◆ **Input for this task**
<<<<

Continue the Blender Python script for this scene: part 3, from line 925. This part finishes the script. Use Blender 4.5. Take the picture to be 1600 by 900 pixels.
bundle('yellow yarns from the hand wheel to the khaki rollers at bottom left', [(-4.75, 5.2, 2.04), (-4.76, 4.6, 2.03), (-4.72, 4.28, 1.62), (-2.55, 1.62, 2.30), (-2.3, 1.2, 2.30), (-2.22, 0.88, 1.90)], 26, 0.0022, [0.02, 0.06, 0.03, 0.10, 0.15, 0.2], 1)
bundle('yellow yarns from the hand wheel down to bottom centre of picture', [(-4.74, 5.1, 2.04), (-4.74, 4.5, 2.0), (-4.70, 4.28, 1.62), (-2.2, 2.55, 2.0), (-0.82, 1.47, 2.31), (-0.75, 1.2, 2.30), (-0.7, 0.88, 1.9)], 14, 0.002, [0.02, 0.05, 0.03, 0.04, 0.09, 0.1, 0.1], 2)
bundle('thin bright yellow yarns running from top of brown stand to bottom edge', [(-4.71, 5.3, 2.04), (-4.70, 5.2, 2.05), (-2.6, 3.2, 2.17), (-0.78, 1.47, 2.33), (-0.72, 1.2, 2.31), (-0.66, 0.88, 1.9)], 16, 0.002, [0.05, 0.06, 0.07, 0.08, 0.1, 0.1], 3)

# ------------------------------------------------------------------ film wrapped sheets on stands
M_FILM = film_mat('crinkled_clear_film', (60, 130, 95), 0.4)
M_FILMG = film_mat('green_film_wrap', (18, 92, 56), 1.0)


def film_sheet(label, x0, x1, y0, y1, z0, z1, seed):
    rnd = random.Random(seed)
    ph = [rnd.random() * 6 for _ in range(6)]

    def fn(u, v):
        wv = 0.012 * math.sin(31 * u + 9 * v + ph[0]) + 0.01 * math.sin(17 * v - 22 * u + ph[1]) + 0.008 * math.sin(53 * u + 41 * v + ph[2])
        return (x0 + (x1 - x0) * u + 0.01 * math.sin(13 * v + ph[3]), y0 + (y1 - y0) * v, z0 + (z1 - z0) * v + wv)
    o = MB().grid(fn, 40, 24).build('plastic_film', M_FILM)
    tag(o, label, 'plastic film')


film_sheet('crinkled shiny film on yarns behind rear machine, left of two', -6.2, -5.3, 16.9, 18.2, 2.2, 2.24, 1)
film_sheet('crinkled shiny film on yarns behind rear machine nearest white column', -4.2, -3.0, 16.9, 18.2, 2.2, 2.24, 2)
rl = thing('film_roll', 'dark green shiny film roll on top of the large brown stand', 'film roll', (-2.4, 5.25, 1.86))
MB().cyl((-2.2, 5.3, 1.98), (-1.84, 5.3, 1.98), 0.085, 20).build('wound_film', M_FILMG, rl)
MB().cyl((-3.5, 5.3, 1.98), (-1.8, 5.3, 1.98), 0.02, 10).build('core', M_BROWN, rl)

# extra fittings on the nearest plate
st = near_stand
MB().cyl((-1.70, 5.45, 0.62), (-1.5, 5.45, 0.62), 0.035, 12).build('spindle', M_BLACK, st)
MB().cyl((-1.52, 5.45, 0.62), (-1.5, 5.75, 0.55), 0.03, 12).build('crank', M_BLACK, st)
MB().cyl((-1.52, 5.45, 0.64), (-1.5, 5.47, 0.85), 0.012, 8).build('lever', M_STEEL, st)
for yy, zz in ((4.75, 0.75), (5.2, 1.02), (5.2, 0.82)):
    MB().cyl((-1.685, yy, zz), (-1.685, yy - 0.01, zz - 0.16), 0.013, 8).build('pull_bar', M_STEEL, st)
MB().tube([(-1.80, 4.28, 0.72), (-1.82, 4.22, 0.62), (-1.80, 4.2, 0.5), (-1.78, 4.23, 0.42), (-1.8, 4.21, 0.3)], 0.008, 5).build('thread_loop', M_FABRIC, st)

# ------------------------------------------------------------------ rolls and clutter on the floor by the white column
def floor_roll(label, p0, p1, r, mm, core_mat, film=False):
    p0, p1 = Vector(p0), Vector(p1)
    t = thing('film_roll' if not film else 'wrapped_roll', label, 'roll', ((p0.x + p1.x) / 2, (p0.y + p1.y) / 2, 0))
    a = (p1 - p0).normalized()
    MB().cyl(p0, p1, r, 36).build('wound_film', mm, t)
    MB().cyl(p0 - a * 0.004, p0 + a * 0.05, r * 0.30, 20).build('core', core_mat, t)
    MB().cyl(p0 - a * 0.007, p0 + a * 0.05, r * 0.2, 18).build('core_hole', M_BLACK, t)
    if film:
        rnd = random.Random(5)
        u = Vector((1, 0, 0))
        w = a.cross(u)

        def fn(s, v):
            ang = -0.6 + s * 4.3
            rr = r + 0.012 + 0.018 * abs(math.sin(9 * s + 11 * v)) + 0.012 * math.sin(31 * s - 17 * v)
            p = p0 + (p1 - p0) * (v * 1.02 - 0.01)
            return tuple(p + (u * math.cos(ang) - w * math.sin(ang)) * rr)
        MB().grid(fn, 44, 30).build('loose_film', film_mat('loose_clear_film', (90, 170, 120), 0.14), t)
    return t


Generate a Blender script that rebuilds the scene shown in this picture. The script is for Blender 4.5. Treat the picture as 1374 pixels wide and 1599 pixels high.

>>>>

◆ **Given exercise**
Check every line of the data, and copy the ones that contain "picture".

◆ **Completed task**
Continue the Blender Python script for this scene: part 3, from line 925. This part finishes the script. Use Blender 4.5. Take the picture to be 1600 by 900 pixels.
bundle('yellow yarns from the hand wheel down to bottom centre of picture', [(-4.74, 5.1, 2.04), (-4.74, 4.5, 2.0), (-4.70, 4.28, 1.62), (-2.2, 2.55, 2.0), (-0.82, 1.47, 2.31), (-0.75, 1.2, 2.30), (-0.7, 0.88, 1.9)], 14, 0.002, [0.02, 0.05, 0.03, 0.04, 0.09, 0.1, 0.1], 2)
Generate a Blender script that rebuilds the scene shown in this picture. The script is for Blender 4.5. Treat the picture as 1374 pixels wide and 1599 pixels high.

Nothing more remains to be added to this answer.